If you are a brother then tell us straight out that you are, and if you are not, it is ok too, only so we know 'who is who'. It makes discussing much more relaxed and benefitting.


With the best intention,


Wasalam

Your question is not much different than the Moderator of a 'Salafi website' asked me after I posted more than 100 posts, explaining that the Muslim Ummah has more enemies (Sectarians) within than outside. His 'straight-forward question' was - Are a Shia? When I replied to him that no; I am neither Shia; nor Sunni (though I am born in a Hanafi family); nor Salafi; nor Wahhabi; nor Qadiani - But just a Muslim, who tries to follow the Seerah of the Prophet (pbuh). And the Moderator called me: 'You are Shia and Kafir!'


Now concerning my Christian schooling - I am very proud of that - Just like Sir Sayyid Ahmad - Because it gave me 100 more reasons to be a Muslim. And don't get surprised, if I confide in you that I learned Judaism and Hinduism too - And my little girl just graduated from a Catholic High school, in Canada.

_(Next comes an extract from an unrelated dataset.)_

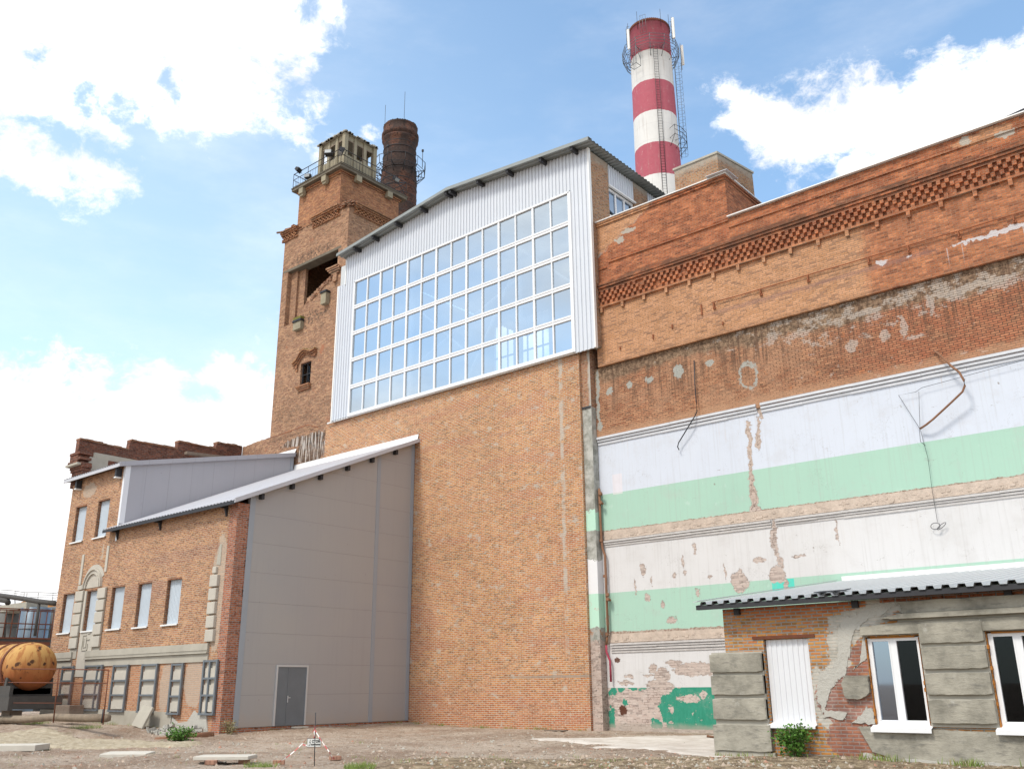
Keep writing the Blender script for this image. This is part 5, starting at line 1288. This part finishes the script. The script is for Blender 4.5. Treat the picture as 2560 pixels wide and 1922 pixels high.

And where I got my 'arrogance' is by a humble student od Sayyid Abu Ala Maududi (d. 1979) and reader of Imam Hassan Al-Banna, Sayyid Qutb, and Imam Khomeini. Is that okey with you?


Wa Salaam

#28

Assalamu aleikum,


My question seems to differ a bit if you try to compare it with some scenario of someone else that you describe. I did not say you are that or that, I asked if you could reveal yourself, that is a bit different.


What is ok for me is not really the issue. I am just one of the guests on this forum just like you are, but I try to live like I learn, just as you also said that you struggle to follow the path of our beloved Prophet, SAAWS and that I think is the intention of all of us here. We have much to learn from his Sunnah. It will keep us on the Sirat al Mustaqim.

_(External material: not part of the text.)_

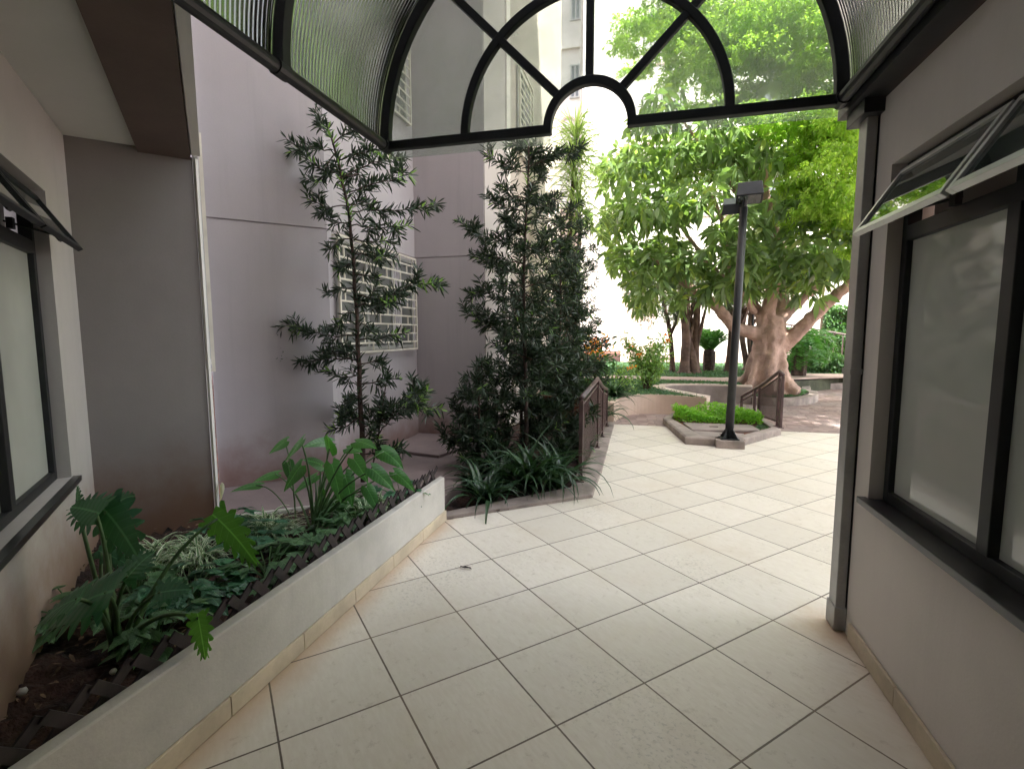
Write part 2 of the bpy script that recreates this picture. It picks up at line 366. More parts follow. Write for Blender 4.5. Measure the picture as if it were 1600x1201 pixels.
def straps(name, blades, mat, parent=None):
    """long V-folded arching blades; blades = (base, azimuth, length, width, elevation, droop)"""
    V = []; F = []; UV = []
    for (b, az, L, W, el, dr) in blades:
        p = Vector(b); h = Vector((math.cos(az), math.sin(az), 0)); s = Vector((-h.y, h.x, 0)); seg = 8; n0 = len(V); e = el; tw = random.uniform(-.5, .5)
        for i in range(seg+1):
            t = i/seg; w = W*(.55+.45*math.sin(math.pi*min(1, t*1.25+.12)))*(1-t**3.5) if i < seg else .0008
            d = h*math.cos(e)+Vector((0, 0, 1))*math.sin(e); nn = -h*math.sin(e)+Vector((0, 0, 1))*math.cos(e)
            ss = s*math.cos(tw*t)+nn*math.sin(tw*t)
            V += [p-ss*w/2+nn*w*.22, p, p+ss*w/2+nn*w*.22]; UV += [(0, t), (.5, t), (1, t)]
            p = p+d*L/seg; e -= dr/seg*(1+t)
        for i in range(seg):
            a = n0+i*3; F += [(a, a+1, a+4, a+3), (a+1, a+2, a+5, a+4)]
    return mesh_obj(name, V, F, mat, parent, smooth=True, uv=UV, fix=False)
def rosette_blades(c, n, L, W, el=(.5, 1.3), dr=(.8, 1.8), spread=.04):
    o = []
    for i in range(n):
        az = random.uniform(0, 2*math.pi)
        o.append(((c[0]+random.uniform(-1, 1)*spread, c[1]+random.uniform(-1, 1)*spread, c[2]), az, L*random.uniform(.6, 1.1), W*random.uniform(.8, 1.15), random.uniform(*el), random.uniform(*dr)))
    return o
UVS = {}
def broad_leaf(V, F, base, d, up, L, W, style='heart', cup=.15, droop=.4):
    """one large blade appended to V, F. style: heart (arum) or split (monstera) """
    d = Vector(d).normalized(); up = Vector(up); s = d.cross(up).normalized(); n = s.cross(d).normalized(); base = Vector(base)
    def P(t, x, extra=0):   # t along midrib, x lateral -1..1 (in units of W/2)
        UVS.setdefault(id(V), []).append((x, t))
        return base+d*L*(t-.12)+s*(x*W/2)-Vector((0, 0, 1))*L*droop*max(0, t)**2*.5+n*(-cup*W*.5*x*x+extra)
    if style == 'heart':
        NT = 12; n0 = len(V); xs = (-1, -.6, -.25, 0, .25, .6, 1)
        for i in range(NT+1):
            t = i/NT; w = math.sin(math.pi*min(1, (t+.12)/1.12)**.62)**.85 if 0 < t < 1 else (.42 if t == 0 else .01)
            w = max(w, .01)
            for x in xs:
                back = -.22*max(0, abs(x)-.2)*(1-t)**3
                V.append(P(t+back, x*w, math.sin(t*9+x*3)*W*.012+abs(x)*W*.05))
        m = len(xs)
        for i in range(NT):
            for k in range(m-1): F.append((n0+i*m+k, n0+i*m+k+1, n0+(i+1)*m+k+1, n0+(i+1)*m+k))
    else:
        NT = 28; n0 = len(V)
        def wd(t): return max(.04, math.sin(math.pi*min(.999, (t*.90+.10))**.62)**.6)
        for i in range(NT+1):
            t = i/NT; w = wd(t)
            for x in (-.60, -.3, 0, .3, .60): V.append(P(t-(.10*abs(x) if t < .2 else 0), x*w, abs(x)*W*.05))
        for i in range(NT):
            for k in range(4): F.append((n0+i*5+k, n0+i*5+k+1, n0+(i+1)*5+k+1, n0+(i+1)*5+k))
        for sd in (-1, 1):
            k = 0
            while k < NT-1:
                ln = random.choice((4, 5)) if k < 20 else 3; k1 = min(NT, k+ln); gap = random.uniform(.05, .30); nq = 5; prev = None
                for q in range(nq+1):
                    x = .60+q*.08; f = q/nq; sw = f*f*.06-(.16*f*(1-k/NT)**4); sh = 1-gap*min(1, f*2)*.55-(.55*f**3); ta, tb = k/NT, k1/NT; tm = (ta+tb)/2; a = len(V); n_ = 3
                    for tt in (ta, tm, tb):
                        tt2 = tm+(tt-tm)*max(.1, sh)+sw; bulge = (.10*W*f if False else 0)
                        V.append(P(tt2, sd*x*wd(min(1, tm))*(1+(.05 if tt == tm else -.03)*f), x*W*.05+math.sin(k+f*2)*W*.02*f))
                    if prev is not None: F.append((prev, prev+1, a+1, a)); F.append((prev+1, prev+2, a+2, a+1))
                    prev = a
                k = k1
def bez(p0, p1, p2, n=8):
    p0, p1, p2 = Vector(p0), Vector(p1), Vector(p2)
    return [(p0*(1-t)**2+p1*2*t*(1-t)+p2*t*t) for t in [i/n for i in range(n+1)]]
def resample(pts, step):
    pts = [Vector(p) for p in pts]; out = []
    for a, b in zip(pts, pts[1:]):
        k = max(1, int((b-a).length/step)); out += [a.lerp(b, i/k) for i in range(k)]
    return out+[pts[-1]]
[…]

So humbleness as you mention in your context in another meaning, is of course a very good approach to creating understanding and tranquility. And then we can have the possibility to learn more of our path in such an environment.


Wasalam

#29

Can you explain what you mean by that?


"So humbleness as you mention in your context in another meaning, is of course a very good approach to creating understanding and tranquility. And then we can have the possibility to learn more of our path in such an environment."


Are you saying that I should become apologetic and self-denial or act like I was commanded:


"If you see something wron, change it with your hand (force). If you cannot do that, speak out against it (that's what I am doing on several websites). If you cannot speak against it, then hate it in your heart (that could make me an anti-Semite in America) - but that's the lowest level of faith." [Image: blink.gif]

#30

Assalamu aleikum,


First you ask me to explain and then you also give me your explanation. Just give me the chance I will try to explain, in my own words.


The humbleness came from what you wrote ''And where I got my 'arrogance' is by a humble student od Sayyid Abu Ala Maududi (d. 1979) and reader of Imam Hassan Al-Banna, Sayyid Qutb, and Imam Khomeini.''


You explained you got your attitude from either ' a humble student' or meaning that you your self was 'a humble student'. And that could mean that humbleness has turned into something else. I am not quite following you what you mean, but anyway my point was that I focused on the word 'humble' that I think is a good quality for a Muslim, and that goes for everyone of course.


So your suggestion that I tell you to be still and not speak is not what I wrote. We seem to be speaking of two different things.


If one try to practice humbleness in combination with speaking up ones mind and telling the truth, I don't think that is any lesser way to do it. 'Forcing' things may not be the best way. Just a reflection from my part.